Cohen: What if FBI exposed Martin Luther King?

The attempt to sully Martin Luther King Jr.’s reputation is one of the FBI’s unforgiveable sins.|

Beverly Gage, a Yale historian, was researching a biography of J. Edgar Hoover in the National Archives when she came across the infamous letter the FBI had written to Martin Luther King Jr., outlining in the crudest form his extramarital escapades and suggesting, King concluded, that he kill himself: “There is only one thing left for you to do. You know what it is.”

King did nothing, but the FBI acted. It leaked its dirt to the press.

The year was 1964, and King was already becoming a heroic American figure. Later in the year he would become the youngest person to win the Nobel Peace Prize and, if you will pardon a personal note, it was around that time that I met him - at a news conference in New York at which I flatly knew I was in the presence of greatness. The attempt to sully King’s reputation is one of the FBI’s unforgiveable sins.

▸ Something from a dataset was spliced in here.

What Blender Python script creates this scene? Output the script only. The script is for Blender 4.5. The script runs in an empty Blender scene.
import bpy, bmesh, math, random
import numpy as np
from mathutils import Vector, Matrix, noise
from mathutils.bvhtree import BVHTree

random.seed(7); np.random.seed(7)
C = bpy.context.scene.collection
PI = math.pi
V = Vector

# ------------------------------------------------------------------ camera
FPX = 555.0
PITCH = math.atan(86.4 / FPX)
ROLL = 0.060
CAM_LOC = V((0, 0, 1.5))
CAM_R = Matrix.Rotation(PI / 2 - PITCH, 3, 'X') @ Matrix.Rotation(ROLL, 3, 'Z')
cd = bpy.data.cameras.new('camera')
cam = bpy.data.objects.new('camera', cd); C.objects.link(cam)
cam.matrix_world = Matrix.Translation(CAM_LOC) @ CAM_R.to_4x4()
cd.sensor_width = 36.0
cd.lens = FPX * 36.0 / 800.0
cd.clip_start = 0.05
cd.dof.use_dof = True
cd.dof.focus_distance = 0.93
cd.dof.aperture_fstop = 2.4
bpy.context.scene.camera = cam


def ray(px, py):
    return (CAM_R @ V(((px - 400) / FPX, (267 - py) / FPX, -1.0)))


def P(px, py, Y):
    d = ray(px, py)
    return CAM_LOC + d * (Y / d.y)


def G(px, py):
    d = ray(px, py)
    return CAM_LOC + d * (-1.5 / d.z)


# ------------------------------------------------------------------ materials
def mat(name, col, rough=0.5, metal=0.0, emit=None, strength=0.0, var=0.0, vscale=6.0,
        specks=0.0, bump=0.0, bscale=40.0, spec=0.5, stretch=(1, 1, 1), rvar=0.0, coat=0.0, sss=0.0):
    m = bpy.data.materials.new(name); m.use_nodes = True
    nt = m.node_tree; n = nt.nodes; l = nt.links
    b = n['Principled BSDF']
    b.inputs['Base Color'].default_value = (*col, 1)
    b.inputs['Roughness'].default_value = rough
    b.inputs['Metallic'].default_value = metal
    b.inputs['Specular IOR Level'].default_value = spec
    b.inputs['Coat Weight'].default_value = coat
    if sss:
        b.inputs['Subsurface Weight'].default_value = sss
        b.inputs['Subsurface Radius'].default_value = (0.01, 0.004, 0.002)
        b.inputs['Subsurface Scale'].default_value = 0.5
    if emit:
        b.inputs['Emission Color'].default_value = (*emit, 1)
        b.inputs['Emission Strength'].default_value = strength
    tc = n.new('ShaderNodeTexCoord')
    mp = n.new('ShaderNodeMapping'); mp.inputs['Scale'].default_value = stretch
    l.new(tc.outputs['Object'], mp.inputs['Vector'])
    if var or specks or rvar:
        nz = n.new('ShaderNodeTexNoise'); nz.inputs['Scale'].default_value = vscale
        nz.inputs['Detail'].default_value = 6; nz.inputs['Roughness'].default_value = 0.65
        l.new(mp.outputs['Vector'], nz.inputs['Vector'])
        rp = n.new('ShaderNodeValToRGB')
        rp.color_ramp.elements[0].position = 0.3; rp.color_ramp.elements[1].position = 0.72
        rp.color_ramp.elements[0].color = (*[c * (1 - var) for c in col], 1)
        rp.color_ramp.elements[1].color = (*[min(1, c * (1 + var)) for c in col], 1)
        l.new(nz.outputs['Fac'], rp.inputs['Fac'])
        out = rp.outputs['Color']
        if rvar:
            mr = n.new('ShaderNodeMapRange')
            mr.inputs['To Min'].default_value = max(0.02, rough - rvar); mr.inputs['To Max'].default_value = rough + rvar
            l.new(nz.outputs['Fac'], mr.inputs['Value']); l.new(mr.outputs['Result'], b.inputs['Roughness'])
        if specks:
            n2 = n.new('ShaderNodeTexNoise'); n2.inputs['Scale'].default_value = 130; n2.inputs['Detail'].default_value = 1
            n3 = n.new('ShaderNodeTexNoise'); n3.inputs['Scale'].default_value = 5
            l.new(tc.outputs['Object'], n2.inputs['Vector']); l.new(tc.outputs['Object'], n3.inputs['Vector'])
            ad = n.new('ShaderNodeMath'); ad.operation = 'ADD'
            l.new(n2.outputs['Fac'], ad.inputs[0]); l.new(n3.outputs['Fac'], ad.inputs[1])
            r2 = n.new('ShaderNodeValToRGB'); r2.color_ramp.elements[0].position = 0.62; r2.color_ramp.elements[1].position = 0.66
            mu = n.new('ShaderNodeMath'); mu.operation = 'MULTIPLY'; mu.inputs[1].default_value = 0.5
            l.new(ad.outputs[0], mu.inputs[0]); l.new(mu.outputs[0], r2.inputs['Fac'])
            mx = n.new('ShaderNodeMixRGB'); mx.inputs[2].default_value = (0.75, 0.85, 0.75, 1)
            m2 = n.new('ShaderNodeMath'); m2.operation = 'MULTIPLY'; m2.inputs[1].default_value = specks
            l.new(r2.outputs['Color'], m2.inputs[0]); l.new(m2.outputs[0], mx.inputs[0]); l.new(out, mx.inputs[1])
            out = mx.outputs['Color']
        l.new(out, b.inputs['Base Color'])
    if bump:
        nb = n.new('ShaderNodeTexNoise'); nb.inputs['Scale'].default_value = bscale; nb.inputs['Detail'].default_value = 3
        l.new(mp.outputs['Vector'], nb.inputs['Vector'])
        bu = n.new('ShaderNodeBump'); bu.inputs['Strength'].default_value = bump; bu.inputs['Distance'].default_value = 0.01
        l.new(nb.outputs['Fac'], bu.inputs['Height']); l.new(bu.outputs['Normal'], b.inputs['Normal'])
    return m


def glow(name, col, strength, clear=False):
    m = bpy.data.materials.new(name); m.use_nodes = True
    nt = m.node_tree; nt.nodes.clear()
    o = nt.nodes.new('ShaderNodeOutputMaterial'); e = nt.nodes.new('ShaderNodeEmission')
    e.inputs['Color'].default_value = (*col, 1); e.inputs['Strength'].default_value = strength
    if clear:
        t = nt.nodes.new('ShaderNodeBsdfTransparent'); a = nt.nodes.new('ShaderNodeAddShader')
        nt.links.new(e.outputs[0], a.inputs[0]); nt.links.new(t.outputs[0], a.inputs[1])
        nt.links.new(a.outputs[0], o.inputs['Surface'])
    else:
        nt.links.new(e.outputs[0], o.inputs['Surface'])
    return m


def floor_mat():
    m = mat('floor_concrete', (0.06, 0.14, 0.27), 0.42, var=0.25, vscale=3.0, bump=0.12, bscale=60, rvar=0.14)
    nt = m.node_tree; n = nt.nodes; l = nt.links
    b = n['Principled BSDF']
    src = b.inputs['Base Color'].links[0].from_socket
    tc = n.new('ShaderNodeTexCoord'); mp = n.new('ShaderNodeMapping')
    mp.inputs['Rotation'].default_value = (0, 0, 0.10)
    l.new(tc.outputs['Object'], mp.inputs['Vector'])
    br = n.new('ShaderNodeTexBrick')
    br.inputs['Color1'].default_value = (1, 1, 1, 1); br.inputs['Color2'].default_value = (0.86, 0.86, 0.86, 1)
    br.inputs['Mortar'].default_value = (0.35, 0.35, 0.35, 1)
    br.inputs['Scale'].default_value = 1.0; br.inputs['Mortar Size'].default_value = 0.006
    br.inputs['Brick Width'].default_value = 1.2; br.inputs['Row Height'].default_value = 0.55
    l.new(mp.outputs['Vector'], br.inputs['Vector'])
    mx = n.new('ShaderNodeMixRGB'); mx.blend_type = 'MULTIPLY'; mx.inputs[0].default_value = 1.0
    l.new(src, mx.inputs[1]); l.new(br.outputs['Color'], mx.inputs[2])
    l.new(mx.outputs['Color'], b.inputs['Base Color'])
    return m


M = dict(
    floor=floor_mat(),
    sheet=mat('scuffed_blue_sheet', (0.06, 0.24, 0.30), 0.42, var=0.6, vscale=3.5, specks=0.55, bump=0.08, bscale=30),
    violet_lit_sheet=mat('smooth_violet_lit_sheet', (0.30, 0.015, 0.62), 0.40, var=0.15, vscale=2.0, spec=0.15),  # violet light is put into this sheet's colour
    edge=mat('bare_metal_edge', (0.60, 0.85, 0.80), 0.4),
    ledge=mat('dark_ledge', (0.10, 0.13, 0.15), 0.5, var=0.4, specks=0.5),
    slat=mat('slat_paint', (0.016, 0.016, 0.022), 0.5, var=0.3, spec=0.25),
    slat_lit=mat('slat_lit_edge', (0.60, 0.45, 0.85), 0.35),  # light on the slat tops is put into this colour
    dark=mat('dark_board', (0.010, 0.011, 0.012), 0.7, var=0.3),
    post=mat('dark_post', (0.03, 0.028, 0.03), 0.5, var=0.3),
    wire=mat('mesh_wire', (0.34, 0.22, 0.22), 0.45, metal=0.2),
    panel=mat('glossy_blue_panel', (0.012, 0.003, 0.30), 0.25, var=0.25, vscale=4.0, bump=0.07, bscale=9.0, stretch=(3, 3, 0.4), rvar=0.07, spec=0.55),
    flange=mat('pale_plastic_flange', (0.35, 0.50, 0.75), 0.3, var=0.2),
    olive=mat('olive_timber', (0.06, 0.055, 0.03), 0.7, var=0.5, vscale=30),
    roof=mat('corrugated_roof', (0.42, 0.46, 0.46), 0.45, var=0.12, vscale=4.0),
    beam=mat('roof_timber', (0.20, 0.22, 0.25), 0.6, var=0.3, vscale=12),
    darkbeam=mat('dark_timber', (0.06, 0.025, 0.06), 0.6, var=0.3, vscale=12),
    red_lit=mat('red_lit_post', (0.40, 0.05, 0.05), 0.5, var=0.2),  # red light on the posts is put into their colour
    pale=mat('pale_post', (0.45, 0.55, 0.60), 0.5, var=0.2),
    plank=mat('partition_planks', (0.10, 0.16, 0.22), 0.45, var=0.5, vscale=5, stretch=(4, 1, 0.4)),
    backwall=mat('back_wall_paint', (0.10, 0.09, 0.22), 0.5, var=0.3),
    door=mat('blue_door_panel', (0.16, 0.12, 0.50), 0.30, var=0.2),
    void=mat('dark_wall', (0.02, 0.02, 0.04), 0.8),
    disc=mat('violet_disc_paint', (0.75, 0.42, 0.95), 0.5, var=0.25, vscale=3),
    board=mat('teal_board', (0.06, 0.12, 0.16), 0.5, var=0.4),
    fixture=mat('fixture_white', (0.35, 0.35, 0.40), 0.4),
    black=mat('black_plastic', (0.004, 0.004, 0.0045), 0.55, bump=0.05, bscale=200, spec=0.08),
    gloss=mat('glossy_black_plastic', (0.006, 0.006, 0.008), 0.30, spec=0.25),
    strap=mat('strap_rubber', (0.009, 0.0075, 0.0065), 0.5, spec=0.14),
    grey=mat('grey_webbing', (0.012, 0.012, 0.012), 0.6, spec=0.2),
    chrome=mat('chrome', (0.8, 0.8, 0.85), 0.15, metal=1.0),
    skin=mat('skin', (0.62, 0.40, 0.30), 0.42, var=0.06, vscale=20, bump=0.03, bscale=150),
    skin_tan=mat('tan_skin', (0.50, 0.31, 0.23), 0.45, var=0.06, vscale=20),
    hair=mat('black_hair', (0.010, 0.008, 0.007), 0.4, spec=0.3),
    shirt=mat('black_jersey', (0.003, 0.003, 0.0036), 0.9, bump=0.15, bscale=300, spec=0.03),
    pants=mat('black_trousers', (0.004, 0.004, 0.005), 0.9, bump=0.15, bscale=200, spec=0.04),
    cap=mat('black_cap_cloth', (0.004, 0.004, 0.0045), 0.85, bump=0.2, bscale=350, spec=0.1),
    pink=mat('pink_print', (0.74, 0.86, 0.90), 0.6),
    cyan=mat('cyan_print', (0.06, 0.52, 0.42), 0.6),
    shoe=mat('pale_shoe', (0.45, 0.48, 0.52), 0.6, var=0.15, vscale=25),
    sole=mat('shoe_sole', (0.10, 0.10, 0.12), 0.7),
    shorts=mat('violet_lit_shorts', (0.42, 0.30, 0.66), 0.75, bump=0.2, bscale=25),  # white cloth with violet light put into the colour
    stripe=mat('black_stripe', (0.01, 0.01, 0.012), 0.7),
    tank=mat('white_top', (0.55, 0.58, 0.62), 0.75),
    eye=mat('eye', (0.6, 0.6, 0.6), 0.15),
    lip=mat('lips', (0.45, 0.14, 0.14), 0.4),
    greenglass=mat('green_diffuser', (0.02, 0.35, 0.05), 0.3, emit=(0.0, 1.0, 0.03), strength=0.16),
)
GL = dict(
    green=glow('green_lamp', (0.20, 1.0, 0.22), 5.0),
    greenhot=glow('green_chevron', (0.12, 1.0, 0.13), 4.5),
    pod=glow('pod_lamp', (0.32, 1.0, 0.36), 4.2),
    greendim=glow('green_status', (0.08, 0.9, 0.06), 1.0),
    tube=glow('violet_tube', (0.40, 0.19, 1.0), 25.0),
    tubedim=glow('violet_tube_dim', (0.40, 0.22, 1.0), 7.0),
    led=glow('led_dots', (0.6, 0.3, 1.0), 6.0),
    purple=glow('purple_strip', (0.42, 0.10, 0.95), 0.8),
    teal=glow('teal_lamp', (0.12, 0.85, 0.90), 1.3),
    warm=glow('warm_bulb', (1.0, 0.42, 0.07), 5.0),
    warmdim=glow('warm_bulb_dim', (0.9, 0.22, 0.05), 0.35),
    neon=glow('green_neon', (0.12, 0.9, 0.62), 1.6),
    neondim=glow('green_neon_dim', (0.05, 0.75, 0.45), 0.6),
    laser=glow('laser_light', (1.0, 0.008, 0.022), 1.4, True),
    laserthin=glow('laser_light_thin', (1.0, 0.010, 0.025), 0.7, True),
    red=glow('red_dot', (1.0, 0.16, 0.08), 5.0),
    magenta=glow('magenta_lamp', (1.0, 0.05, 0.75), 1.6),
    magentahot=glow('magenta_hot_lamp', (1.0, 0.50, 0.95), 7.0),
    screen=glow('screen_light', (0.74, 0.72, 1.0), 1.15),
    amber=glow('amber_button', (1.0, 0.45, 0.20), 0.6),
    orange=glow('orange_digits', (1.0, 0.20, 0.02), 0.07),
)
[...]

I did not know at the time abut King’s affairs. I learned about them later once the FBI bugs of King’s home and hotel rooms had become common knowledge in newsrooms around the country. But here’s the thing: No one printed a word of it. I know of no item in a gossip column and, since celebrity TV junk was still in the future, nothing on the air either. Lots of people knew the secret, but the press in those days respected the privacy of public figures: King was saved from ignominy. He was preserved for greatness.

It just so happens that Gage’s account of how she stumbled upon an uncensored version of the letter appeared in the New York Times as I was reading Matt Bai’s recapitulation of the fall of Gary Hart. Bai’s book, “All the Truth Is Out,” is a captivating retelling of how Hart’s presidential aspirations were ended when the Miami Herald staked out his Washington townhouse and wrote that he spent time with a woman who was not his wife. It was a dreadful piece of journalism, until then usually the work of shiny-suited private investigators and not budding Walter Lippmanns - or Cronkites for that matter.

Bai’s thesis is that journalism, indeed American culture, turned a corner back in 1987 when reporters, obsessed about character, went poking into the private lives of political figures.

I think he has a point, because it has always been clear to me that whatever character is, it has precious little to do with one’s sex life. Richard Nixon is exhibit A. As far as we know, he never cheated on his wife - merely on the country.

Other examples are easy to find. Franklin Roosevelt died with his one-time mistress in the room; John F. Kennedy and Lyndon Johnson were peripatetic womanizers; Thomas Jefferson almost certainly had an affair with his slave Sally Hemings; and his arch-rival, Alexander Hamilton, was always true to his country but not always to his wife.

And yet the press goes on and on about character, sometimes no doubt as an excuse to expose the salacious - 6 trillion hits! Trending! Eight billion followers! - and sometimes out of a touching naivete about human nature. The damage is not insignificant. Hart, a worthy presidential candidate and a man of high purpose, became a TV punch line. Other politicians suffered similarly - some because their behavior was outrageous (Anthony Weiner comes to mind) but some only on account of prosaic extramarital affairs. (Bill Clinton is in every category imaginable.)

I can’t help wondering what would have happened if King had been exposed at the time. The cries of hypocrisy would have blighted the sun - a minister, a civil rights leader, a married man, a father. The folks at Fox News would have drooled all over the set. The Internet would be aflame, and MSNBC would line up three experts to discuss infidelity until they drained sex of all interest. CNN would try to weave it in with that missing Malaysian airplane.

The result would be the hideous destruction of a great man - and a moral rebuff to one of the greatest of all moral movements, the one that King himself led. A man of immense dignity and incomparable bravery who embodied what is best about America would have been soiled. The vicious FBI letter - it should be framed and displayed in the lobby of the FBI Building - and an accompanying audio tape had failed to do the job intended. Thank God no reporters staked out King as they later did Hart. That, too, was a question of character.

Richard Cohen is a columnist for the Washington Post.